* _Problem to solve_: Copy all lines that contain the word "wide".

* _Records supplied_:
================================

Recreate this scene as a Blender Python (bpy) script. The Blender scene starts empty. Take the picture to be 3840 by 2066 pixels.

================================

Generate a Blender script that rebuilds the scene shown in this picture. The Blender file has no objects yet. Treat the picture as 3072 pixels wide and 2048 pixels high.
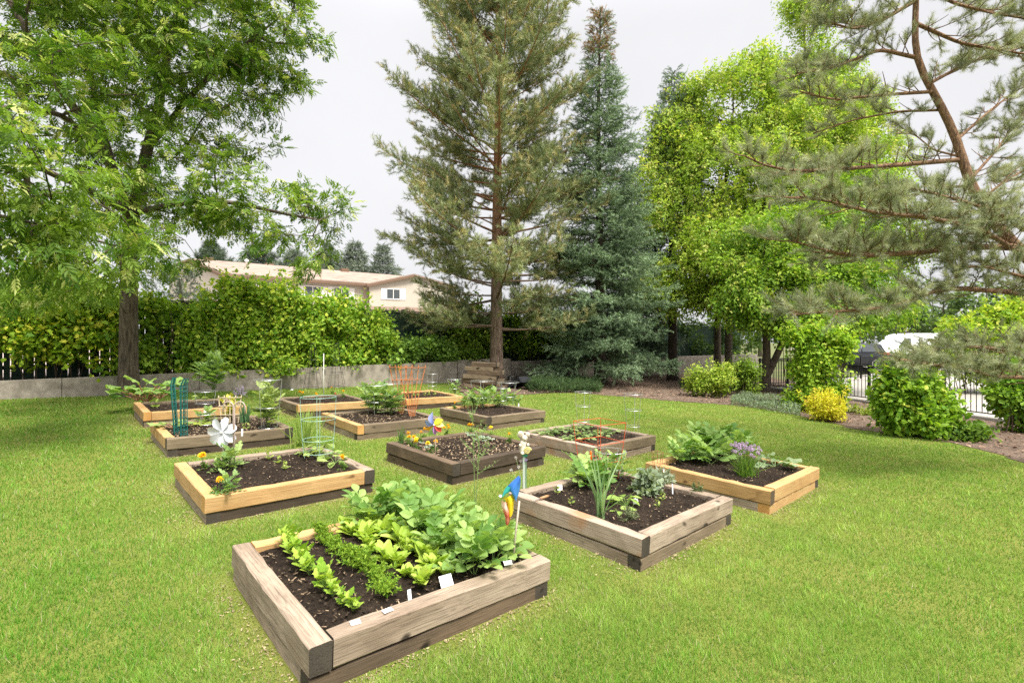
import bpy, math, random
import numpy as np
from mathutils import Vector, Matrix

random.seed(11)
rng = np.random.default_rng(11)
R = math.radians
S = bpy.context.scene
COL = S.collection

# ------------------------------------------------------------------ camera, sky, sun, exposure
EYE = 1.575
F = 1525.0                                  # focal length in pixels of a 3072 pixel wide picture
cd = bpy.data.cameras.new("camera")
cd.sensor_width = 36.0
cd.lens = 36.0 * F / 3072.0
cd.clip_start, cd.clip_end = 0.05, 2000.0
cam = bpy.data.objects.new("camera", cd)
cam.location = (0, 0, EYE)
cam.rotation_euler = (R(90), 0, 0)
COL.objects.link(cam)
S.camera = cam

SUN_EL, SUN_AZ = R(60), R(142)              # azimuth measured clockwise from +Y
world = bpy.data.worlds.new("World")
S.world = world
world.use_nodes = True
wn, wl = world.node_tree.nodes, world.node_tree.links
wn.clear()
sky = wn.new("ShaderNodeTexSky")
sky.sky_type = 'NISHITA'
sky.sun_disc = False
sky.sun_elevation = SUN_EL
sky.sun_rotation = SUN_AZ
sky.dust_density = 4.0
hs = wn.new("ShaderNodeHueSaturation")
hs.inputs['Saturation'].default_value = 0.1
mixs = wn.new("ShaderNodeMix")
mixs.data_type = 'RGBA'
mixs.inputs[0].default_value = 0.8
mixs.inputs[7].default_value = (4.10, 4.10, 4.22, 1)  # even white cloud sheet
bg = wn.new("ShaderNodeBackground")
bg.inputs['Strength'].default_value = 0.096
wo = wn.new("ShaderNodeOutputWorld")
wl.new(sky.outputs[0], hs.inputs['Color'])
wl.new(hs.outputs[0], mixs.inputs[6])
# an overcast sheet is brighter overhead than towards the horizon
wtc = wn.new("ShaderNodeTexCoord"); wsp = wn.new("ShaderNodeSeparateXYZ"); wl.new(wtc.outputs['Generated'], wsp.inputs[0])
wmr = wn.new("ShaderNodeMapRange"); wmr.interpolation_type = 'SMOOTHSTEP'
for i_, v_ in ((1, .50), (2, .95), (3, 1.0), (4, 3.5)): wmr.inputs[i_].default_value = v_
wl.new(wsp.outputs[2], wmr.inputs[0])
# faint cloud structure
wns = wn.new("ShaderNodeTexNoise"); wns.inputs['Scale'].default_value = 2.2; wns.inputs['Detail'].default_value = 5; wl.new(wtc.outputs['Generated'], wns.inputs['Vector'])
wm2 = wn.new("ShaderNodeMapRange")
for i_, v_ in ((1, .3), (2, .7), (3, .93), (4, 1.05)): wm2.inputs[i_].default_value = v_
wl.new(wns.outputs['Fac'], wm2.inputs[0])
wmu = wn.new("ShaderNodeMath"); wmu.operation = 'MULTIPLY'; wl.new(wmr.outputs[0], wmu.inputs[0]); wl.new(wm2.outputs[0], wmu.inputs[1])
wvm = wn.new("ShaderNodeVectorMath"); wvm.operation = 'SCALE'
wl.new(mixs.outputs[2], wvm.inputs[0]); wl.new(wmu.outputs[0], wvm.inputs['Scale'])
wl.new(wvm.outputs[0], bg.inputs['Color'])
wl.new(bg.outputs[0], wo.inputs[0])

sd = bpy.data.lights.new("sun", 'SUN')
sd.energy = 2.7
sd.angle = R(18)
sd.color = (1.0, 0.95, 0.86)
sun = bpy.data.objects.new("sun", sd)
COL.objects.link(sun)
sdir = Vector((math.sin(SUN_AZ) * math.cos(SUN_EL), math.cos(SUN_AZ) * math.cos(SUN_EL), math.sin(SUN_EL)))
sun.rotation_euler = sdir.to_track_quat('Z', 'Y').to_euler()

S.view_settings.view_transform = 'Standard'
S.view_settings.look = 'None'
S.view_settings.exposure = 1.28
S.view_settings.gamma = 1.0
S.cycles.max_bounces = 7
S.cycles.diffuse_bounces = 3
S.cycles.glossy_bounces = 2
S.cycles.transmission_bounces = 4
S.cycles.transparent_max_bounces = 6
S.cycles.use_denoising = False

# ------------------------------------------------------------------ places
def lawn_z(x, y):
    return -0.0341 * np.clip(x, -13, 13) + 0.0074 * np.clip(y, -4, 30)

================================

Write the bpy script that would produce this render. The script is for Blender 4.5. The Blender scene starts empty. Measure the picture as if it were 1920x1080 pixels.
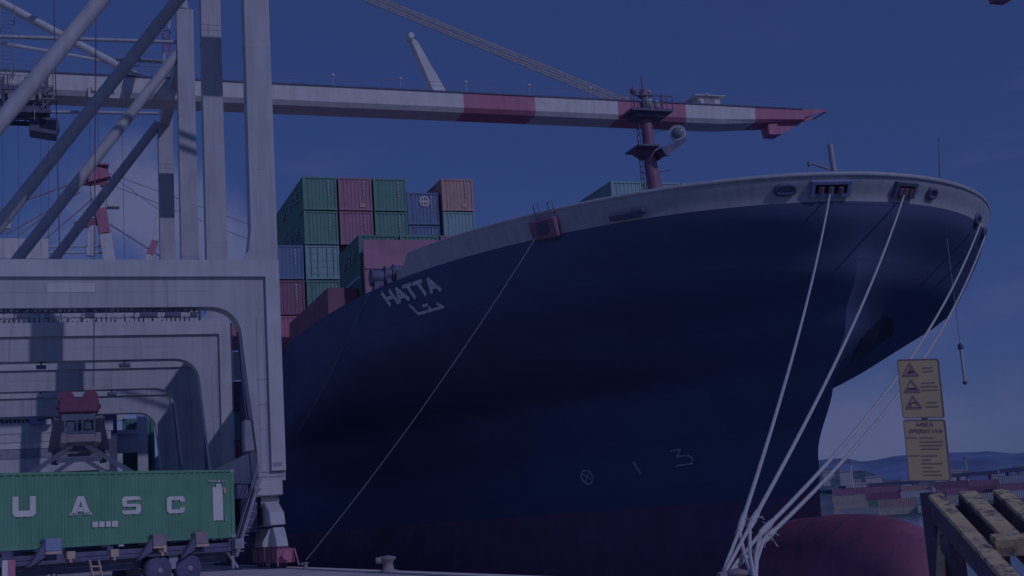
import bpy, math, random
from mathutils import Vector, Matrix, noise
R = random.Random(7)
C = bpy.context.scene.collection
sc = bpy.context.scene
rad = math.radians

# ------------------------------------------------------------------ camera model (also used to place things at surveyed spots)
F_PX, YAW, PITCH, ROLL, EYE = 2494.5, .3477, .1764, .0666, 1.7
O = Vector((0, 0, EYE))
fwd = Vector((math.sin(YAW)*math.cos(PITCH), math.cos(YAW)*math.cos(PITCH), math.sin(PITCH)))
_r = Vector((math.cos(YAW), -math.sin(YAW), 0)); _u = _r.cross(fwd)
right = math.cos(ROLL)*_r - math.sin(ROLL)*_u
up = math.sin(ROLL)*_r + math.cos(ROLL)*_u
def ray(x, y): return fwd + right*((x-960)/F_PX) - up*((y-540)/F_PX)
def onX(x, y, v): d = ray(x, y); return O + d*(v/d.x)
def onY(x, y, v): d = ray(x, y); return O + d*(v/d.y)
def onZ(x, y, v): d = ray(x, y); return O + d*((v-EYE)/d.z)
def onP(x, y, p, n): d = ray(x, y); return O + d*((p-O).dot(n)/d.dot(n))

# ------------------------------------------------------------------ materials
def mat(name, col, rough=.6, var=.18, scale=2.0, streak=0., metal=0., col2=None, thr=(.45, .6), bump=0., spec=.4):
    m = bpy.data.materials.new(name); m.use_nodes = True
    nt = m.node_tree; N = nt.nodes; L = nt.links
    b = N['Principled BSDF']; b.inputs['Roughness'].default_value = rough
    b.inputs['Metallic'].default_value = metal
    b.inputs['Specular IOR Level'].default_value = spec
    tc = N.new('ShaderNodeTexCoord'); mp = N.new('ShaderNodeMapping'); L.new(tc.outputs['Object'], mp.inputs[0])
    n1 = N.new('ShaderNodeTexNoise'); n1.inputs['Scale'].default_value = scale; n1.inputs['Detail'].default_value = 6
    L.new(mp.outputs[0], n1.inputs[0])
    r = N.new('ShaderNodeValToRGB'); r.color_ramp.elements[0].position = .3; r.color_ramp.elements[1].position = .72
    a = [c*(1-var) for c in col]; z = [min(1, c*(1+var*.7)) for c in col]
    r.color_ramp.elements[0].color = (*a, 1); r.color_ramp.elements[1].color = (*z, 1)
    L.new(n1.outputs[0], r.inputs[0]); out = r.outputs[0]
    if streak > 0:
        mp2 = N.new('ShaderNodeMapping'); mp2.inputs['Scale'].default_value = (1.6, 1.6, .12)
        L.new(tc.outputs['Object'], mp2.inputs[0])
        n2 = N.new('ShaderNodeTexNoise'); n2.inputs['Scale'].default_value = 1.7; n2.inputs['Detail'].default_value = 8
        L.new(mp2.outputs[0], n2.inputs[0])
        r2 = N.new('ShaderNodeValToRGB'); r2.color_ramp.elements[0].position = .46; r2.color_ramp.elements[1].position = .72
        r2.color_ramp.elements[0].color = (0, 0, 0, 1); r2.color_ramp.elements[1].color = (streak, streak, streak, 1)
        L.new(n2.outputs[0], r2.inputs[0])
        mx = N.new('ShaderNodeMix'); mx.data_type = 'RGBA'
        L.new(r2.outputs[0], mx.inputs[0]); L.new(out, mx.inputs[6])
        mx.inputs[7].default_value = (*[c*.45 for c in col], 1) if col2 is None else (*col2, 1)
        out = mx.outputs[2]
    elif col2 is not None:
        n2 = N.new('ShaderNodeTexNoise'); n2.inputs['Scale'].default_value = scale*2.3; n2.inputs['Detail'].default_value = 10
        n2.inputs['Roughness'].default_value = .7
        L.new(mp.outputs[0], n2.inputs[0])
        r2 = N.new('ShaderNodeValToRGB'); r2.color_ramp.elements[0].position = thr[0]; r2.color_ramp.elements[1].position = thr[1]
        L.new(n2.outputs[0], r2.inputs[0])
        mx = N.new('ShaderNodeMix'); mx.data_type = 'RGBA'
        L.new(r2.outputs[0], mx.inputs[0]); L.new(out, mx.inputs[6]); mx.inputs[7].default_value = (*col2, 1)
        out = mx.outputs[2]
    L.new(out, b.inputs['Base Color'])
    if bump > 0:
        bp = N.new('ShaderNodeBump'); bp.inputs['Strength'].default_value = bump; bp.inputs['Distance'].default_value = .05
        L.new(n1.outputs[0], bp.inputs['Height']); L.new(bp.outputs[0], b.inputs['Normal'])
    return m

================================

* _Answer to this task_:
Generate a Blender script that rebuilds the scene shown in this picture. The Blender file has no objects yet. Treat the picture as 3072 pixels wide and 2048 pixels high.
F = 1525.0                                  # focal length in pixels of a 3072 pixel wide picture